World’s biggest mining project to start after 27 years of setbacks and scandals – by Tom Wilson (Financial Times – January 7, 2024)

https://www.ft.com/

Rio Tinto hopes $20bn Guinea iron ore, rail and port plan will pave way for ‘new era’ of mining

The world’s biggest mining project, a $20bn iron ore, rail and port development in a remote corner of west Africa, is expected to start this year after a 27-year wait beset by setbacks, scandals and several false dawns.

UK-listed Rio Tinto first secured an exploration licence in the Simandou mountains in south-eastern Guinea, 550km from the coastal capital, in 1997. Since then the country of 13mn people has had two coups d’état, four heads of state and three presidential elections.

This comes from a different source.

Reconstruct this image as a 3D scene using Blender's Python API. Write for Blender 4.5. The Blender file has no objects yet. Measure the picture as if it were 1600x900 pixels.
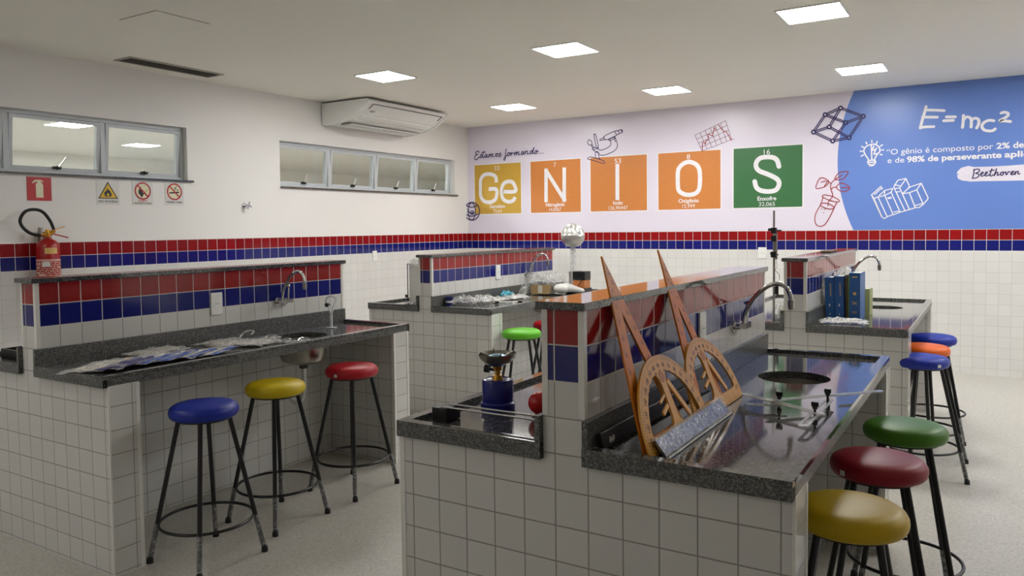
import bpy, bmesh, math, random
from mathutils import Vector, Matrix
PI = math.pi
C = bpy.context.scene.collection
SC = bpy.context.scene

# ---------------------------------------------------------------- camera
cam_data = bpy.data.cameras.new('camera')
cam = bpy.data.objects.new('camera', cam_data)
C.objects.link(cam)
yaw, pitch, roll, F = -0.555565, -0.043940, -0.012074, 1211.097652
fw = Vector((math.sin(yaw)*math.cos(pitch), math.cos(yaw)*math.cos(pitch), math.sin(pitch)))
r0 = Vector((math.cos(yaw), -math.sin(yaw), 0)); u0 = r0.cross(fw)
r1 = r0*math.cos(roll) + u0*math.sin(roll); u1 = -r0*math.sin(roll) + u0*math.cos(roll)
cam.matrix_world = Matrix(((r1.x, u1.x, -fw.x, 1.549811), (r1.y, u1.y, -fw.y, -1.888059), (r1.z, u1.z, -fw.z, 1.468624), (0, 0, 0, 1)))
cam_data.sensor_width = 36.0
cam_data.lens = F*36.0/1600
cam_data.shift_y = -41.438388/1600
cam_data.clip_start = 0.05
SC.camera = cam

# ---------------------------------------------------------------- world, exposure
world = bpy.data.worlds.new('world'); SC.world = world
world.use_nodes = True
world.node_tree.nodes['Background'].inputs[0].default_value = (0.05, 0.06, 0.08, 1)
world.node_tree.nodes['Background'].inputs[1].default_value = 0.3
SC.view_settings.view_transform = 'Standard'
SC.view_settings.look = 'None'
SC.view_settings.gamma = 1
SC.view_settings.use_curve_mapping = False
SC.view_settings.exposure = 0.0
LAMP_STRENGTH = 53.0          # emission of every lit ceiling panel in the laboratory
LAMP_STRENGTH_NEXT = 130.0
LAMP_STRENGTH_FILL = 26.0     # unseen fill panels added behind the camera to lift the foreground     # panels of the room beyond the strip windows

XL, YB, ZC = -4.5315, 6.7537, 2.82
XR, YF = 5.2, -4.0
P = 0.1025

# ---------------------------------------------------------------- materials
def lin(c):
    def f(v):
        v /= 255.0
        return v/12.92 if v <= 0.04045 else ((v+0.055)/1.055)**2.4
    return (f(c[0]), f(c[1]), f(c[2]), 1)

def mat(name, rgb, rough=0.5, metal=0.0, spec=0.5, coat=0.0, emis=None, strength=0):
    m = bpy.data.materials.new(name); m.use_nodes = True
    b = m.node_tree.nodes['Principled BSDF']
    b.inputs['Base Color'].default_value = lin(rgb)
    b.inputs['Roughness'].default_value = rough
    b.inputs['Metallic'].default_value = metal
    b.inputs['Specular IOR Level'].default_value = spec
    b.inputs['Coat Weight'].default_value = coat
    if emis:
        b.inputs['Emission Color'].default_value = lin(emis)
        b.inputs['Emission Strength'].default_value = strength
    return m

class NT:
    """small helper for wiring shader nodes"""
    def __init__(s, m): s.t = m.node_tree; s.n = s.t.nodes; s.l = s.t.links; s.b = s.n.get('Principled BSDF')
    def new(s, k, **kw):
        n = s.n.new(k)
        for a, v in kw.items(): setattr(n, a, v)
        return n
    def link(s, a, b): s.l.new(a, b)
    def math(s, op, a, b=None, c=None):
        n = s.n.new('ShaderNodeMath'); n.operation = op
        for i, v in enumerate((a, b, c)):
            if v is None: continue
            if isinstance(v, (int, float)): n.inputs[i].default_value = v
            else: s.l.new(v, n.inputs[i])
        return n.outputs[0]
    def mix(s, f, a, b):
        n = s.n.new('ShaderNodeMix'); n.data_type = 'RGBA'
        for i, v in ((0, f), (6, a), (7, b)):
            if isinstance(v, (int, float)): n.inputs[i].default_value = v
            elif isinstance(v, tuple): n.inputs[i].default_value = v
            else: s.l.new(v, n.inputs[i])
        return n.outputs[2]
    def noise(s, scale, vec=None, detail=2, rough=0.5):
        n = s.n.new('ShaderNodeTexNoise'); n.inputs['Scale'].default_value = scale
        n.inputs['Detail'].default_value = detail; n.inputs['Roughness'].default_value = rough
        if vec is not None: s.l.new(vec, n.inputs['Vector'])
        return n
    def ramp(s, fac, stops):
        n = s.n.new('ShaderNodeValToRGB'); e = n.color_ramp.elements
        while len(e) < len(stops): e.new(0.5)
        for el, (p, c) in zip(e, stops): el.position = p; el.color = c
        s.l.new(fac, n.inputs[0]); return n.outputs[0]

def tile_mat(name, z_off, ux, uy, z_red, z_blue, z_split, z_paint=None,
             white=(203, 198, 186), grout=(150, 146, 134), cgrout=(205, 200, 190),
             red=(150, 22, 24), blue=(24, 30, 116), rough=0.09, gw=0.02):
    """square ceramic tiles laid on object coordinates; two coloured courses between z_blue and z_red"""
    m = mat(name, white, rough); k = NT(m)
    co = k.new('ShaderNodeTexCoord'); sp = k.new('ShaderNodeSeparateXYZ'); k.link(co.outputs['Object'], sp.inputs[0])
    ge = k.new('ShaderNodeNewGeometry'); sn = k.new('ShaderNodeSeparateXYZ'); k.link(ge.outputs['Normal'], sn.inputs[0])
    x, y, z = sp.outputs
    isx = k.math('GREATER_THAN', k.math('ABSOLUTE', sn.outputs[0]), 0.5)
    u = k.math('ADD', k.math('MULTIPLY', isx, k.math('SUBTRACT', y, uy)),
               k.math('MULTIPLY', k.math('SUBTRACT', 1.0, isx), k.math('SUBTRACT', x, ux)))
    up = k.math('DIVIDE', u, P); zp = k.math('DIVIDE', k.math('SUBTRACT', z, z_off), P)
    du = k.math('ABSOLUTE', k.math('SUBTRACT', k.math('FRACT', k.math('ADD', up, 0.5)), 0.5))
    dz = k.math('ABSOLUTE', k.math('SUBTRACT', k.math('FRACT', k.math('ADD', zp, 0.5)), 0.5))
    d = k.math('MINIMUM', du, dz)
    line = k.math('LESS_THAN', d, gw)
    colored = k.math('MULTIPLY', k.math('GREATER_THAN', z, z_blue), k.math('LESS_THAN', z, z_red))
    isred = k.math('GREATER_THAN', z, z_split)
    # very slight tone change from tile to tile
    cb = k.new('ShaderNodeCombineXYZ'); k.link(k.math('FLOOR', up), cb.inputs[0]); k.link(k.math('FLOOR', zp), cb.inputs[1]); k.link(isx, cb.inputs[2])
    wn = k.new('ShaderNodeTexWhiteNoise'); k.link(cb.outputs[0], wn.inputs[0])
    w1 = tuple(c*0.95 for c in lin(white)[:3])+(1,); r1_ = tuple(c*0.8 for c in lin(red)[:3])+(1,); b1_ = tuple(c*0.8 for c in lin(blue)[:3])+(1,)
    wv = k.mix(wn.outputs['Value'], w1, lin(white)); rv = k.mix(wn.outputs['Value'], r1_, lin(red)); bv = k.mix(wn.outputs['Value'], b1_, lin(blue))
    body = k.mix(colored, wv, k.mix(isred, bv, rv))
    # the joints beside the coloured courses are white, the others darker
    cj = k.math('MULTIPLY', k.math('GREATER_THAN', z, z_blue-0.003), k.math('LESS_THAN', z, z_red+0.004))
    col = k.mix(line, body, k.mix(cj, lin(grout), lin(cgrout)))
    rg = k.math('ADD', rough, k.math('MULTIPLY', line, 0.6))
    h = k.math('MINIMUM', k.math('MULTIPLY', d, 1.0/(gw*2.2)), 1.0)
    if z_paint is not None:
        pt = k.math('GREATER_THAN', z, z_paint)
        ns = k.noise(2.5, co.outputs['Object'], 3)
        pc = k.mix(ns.outputs[0], lin((238, 236, 233)), lin((241, 239, 236)))
        col = k.mix(pt, col, pc)
        rg = k.math('ADD', k.math('MULTIPLY', rg, k.math('SUBTRACT', 1.0, pt)), k.math('MULTIPLY', pt, 0.55))
        h = k.math('MAXIMUM', h, pt)
    k.link(col, k.b.inputs['Base Color']); k.link(rg, k.b.inputs['Roughness'])
    # each glazed tile lies at its own tiny slope, which breaks up reflections
    wv2 = k.noise(7.0, co.outputs['Object'], 1)
    hh = k.math('ADD', h, k.math('MULTIPLY', wv2.outputs[0], 0.25))
    bp = k.new('ShaderNodeBump'); bp.inputs['Strength'].default_value = 0.35; bp.inputs['Distance'].default_value = 0.0015
    k.link(hh, bp.inputs['Height']); k.link(bp.outputs[0], k.b.inputs['Normal'])
    return m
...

In that time, Rio Tinto has had six chief executives, lost half the licence, fought drawn-out court battles with several corporate rivals, settled corruption allegations with US authorities and even sought to exit the project completely, only for the sale to fall through.

Finally, in 2024, once Rio Tinto’s state-owned Chinese partners receive the last approval from Beijing, the Anglo-Australian miner intends to fire the starting gun on the most complex project in its history. “There is nothing else out there of this scale and size,” Rio Tinto’s Bold Baatar told the Financial Times in a recent interview.